> [TASK DESCRIPTION] Return only the stretch of the material below that begins with the line containing "Continue the Blender Python script for this scene: part 3, from" and ends with the line containing "new('hanger_strap', B(x, x", exactly; both of those lines belong to it.

==== SUPPLIED ENTRIES ====

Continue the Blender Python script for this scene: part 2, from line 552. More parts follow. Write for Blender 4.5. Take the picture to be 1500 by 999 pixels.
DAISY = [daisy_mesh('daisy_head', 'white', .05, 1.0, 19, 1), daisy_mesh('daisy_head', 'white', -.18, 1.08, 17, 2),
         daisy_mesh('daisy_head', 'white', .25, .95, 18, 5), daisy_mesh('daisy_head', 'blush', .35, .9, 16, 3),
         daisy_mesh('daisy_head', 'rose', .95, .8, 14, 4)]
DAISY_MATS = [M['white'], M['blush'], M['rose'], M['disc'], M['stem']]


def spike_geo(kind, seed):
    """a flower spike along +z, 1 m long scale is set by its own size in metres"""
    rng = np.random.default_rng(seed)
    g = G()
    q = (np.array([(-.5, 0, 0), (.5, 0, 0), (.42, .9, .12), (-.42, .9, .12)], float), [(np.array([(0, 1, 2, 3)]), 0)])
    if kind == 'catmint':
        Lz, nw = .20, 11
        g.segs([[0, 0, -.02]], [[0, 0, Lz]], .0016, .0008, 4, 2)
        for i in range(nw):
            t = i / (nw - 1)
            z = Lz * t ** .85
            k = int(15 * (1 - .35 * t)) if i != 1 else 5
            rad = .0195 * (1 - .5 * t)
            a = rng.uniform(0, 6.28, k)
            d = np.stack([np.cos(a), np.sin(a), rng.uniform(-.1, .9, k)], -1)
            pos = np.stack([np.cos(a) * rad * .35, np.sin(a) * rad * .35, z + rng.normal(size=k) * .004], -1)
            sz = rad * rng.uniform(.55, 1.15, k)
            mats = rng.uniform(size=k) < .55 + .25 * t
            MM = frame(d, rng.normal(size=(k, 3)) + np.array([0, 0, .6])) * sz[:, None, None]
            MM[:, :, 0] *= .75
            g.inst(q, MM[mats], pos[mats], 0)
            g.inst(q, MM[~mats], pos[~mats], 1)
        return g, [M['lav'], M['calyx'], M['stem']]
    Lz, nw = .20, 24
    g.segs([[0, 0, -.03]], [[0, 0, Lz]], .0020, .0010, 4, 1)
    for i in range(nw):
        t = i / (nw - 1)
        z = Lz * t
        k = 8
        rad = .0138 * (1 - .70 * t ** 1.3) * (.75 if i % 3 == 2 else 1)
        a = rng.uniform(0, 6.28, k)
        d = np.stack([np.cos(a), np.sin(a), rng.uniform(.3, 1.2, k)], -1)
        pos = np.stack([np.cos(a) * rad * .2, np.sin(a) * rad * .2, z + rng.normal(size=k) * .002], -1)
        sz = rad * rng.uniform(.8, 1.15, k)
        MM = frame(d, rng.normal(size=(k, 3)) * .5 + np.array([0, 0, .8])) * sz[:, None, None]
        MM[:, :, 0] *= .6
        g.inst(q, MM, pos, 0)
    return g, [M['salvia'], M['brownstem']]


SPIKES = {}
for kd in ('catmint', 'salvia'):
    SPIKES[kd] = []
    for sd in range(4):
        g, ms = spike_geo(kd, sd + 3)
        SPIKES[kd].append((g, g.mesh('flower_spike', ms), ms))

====
==== SUPPLIED ENTRIES ====

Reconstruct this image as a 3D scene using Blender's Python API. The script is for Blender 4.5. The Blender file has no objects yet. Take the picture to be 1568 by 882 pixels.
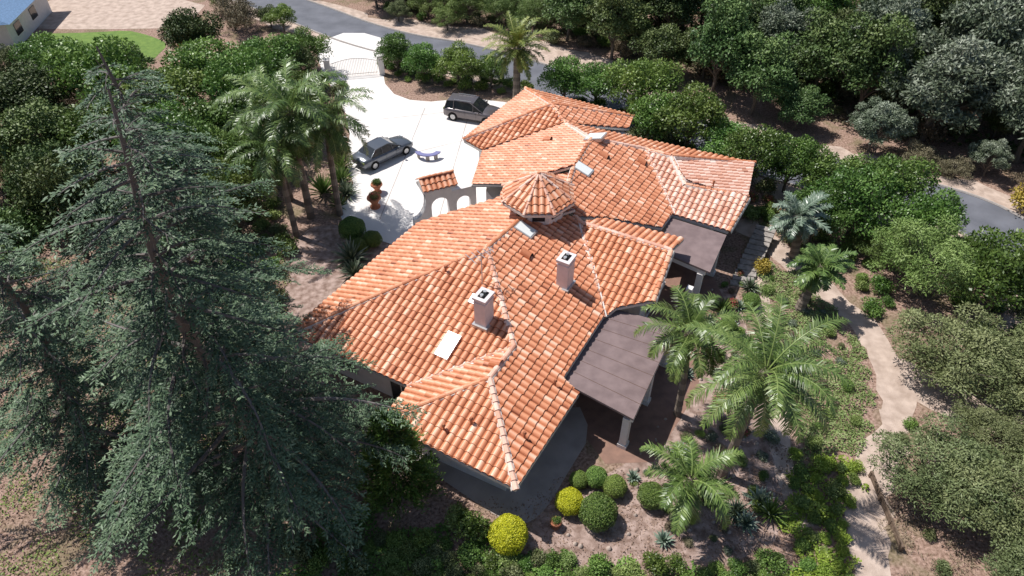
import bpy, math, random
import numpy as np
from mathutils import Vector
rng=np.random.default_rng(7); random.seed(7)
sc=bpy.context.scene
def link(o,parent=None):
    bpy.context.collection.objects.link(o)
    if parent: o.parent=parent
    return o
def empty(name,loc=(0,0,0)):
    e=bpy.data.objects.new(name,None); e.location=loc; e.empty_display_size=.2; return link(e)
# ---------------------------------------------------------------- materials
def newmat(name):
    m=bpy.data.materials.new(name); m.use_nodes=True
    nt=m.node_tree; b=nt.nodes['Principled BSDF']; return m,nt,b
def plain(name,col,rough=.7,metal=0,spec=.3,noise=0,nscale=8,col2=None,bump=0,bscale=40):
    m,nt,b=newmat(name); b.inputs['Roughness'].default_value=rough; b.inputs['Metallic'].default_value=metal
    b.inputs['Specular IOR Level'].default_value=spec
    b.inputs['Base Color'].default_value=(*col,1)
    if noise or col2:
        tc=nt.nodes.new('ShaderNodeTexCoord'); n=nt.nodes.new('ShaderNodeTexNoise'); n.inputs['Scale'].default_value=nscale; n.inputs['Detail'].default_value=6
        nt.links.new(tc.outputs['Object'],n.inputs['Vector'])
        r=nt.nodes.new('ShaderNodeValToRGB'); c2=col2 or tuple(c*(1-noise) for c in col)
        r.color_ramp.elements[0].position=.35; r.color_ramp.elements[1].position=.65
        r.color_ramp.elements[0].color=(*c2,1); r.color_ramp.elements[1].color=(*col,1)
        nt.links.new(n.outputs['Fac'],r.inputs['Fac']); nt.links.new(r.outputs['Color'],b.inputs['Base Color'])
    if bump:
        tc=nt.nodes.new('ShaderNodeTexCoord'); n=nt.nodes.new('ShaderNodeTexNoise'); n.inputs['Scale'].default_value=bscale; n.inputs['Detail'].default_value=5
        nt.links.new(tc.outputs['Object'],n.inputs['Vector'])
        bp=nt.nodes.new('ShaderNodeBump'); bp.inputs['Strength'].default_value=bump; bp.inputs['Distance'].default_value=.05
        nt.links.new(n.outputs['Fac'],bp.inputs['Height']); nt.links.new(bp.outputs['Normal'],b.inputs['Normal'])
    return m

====
==== SUPPLIED ENTRIES ====

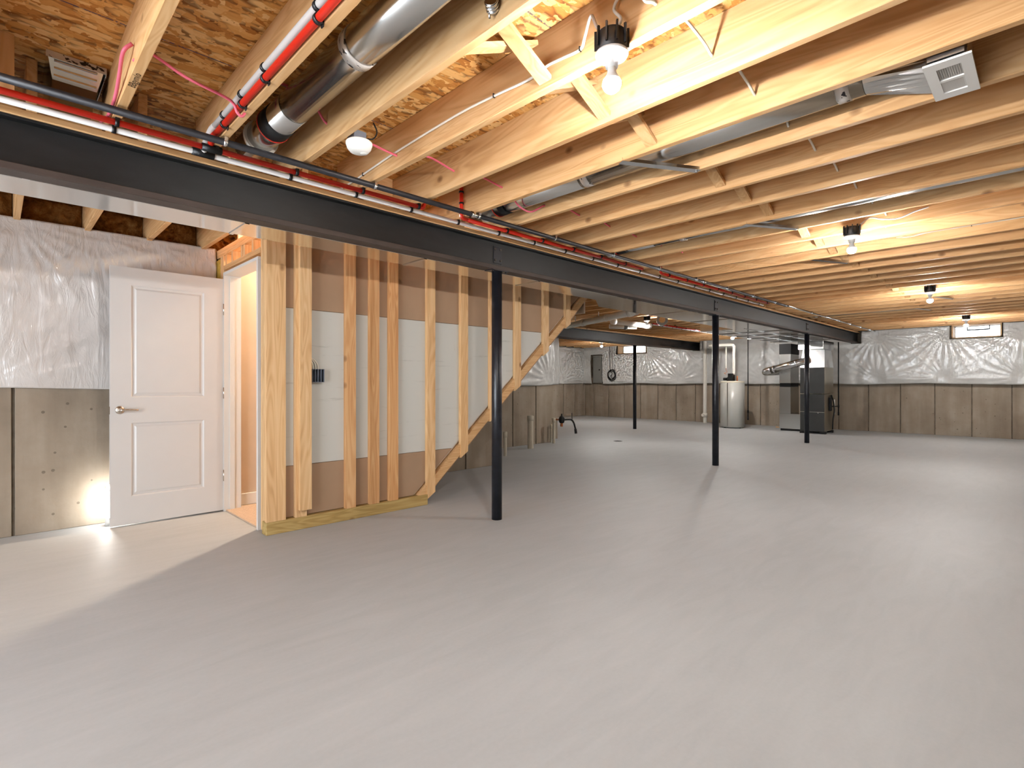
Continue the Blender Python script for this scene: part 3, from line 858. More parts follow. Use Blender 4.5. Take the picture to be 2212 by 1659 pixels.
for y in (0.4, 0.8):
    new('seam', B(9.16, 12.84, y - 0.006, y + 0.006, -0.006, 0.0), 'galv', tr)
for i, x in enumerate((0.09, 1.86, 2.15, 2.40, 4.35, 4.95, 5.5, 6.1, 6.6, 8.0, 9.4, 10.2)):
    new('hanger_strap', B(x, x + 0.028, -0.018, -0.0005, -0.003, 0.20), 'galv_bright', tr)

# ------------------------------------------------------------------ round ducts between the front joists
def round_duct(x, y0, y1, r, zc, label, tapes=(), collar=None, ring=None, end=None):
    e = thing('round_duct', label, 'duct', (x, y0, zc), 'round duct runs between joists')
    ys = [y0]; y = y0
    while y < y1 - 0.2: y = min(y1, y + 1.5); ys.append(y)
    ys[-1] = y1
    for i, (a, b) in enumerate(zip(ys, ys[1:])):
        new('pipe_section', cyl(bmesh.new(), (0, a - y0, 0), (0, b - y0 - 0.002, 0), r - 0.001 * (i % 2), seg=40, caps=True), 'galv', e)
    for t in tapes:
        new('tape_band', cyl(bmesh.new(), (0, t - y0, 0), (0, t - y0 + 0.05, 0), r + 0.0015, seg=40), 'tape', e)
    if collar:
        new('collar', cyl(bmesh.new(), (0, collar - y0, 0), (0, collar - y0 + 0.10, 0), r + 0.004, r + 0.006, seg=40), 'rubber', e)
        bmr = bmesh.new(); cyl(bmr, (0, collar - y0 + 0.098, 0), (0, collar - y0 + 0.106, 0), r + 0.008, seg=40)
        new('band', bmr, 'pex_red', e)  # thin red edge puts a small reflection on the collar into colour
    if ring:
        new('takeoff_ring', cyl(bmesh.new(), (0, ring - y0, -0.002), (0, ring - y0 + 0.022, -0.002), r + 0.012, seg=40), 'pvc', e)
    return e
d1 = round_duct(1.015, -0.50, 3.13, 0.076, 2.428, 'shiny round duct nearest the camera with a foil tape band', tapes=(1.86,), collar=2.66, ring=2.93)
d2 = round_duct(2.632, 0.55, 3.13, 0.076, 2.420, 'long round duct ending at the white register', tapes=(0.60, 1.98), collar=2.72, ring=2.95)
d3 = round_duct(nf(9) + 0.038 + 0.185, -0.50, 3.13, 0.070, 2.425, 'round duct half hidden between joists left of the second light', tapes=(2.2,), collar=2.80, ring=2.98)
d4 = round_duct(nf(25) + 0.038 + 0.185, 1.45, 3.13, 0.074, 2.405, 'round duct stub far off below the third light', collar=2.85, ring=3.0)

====

> [EXPECTED ANSWER]
Continue the Blender Python script for this scene: part 3, from line 858. More parts follow. Use Blender 4.5. Take the picture to be 2212 by 1659 pixels.
for y in (0.4, 0.8):
    new('seam', B(9.16, 12.84, y - 0.006, y + 0.006, -0.006, 0.0), 'galv', tr)
for i, x in enumerate((0.09, 1.86, 2.15, 2.40, 4.35, 4.95, 5.5, 6.1, 6.6, 8.0, 9.4, 10.2)):
    new('hanger_strap', B(x, x + 0.028, -0.018, -0.0005, -0.003, 0.20), 'galv_bright', tr)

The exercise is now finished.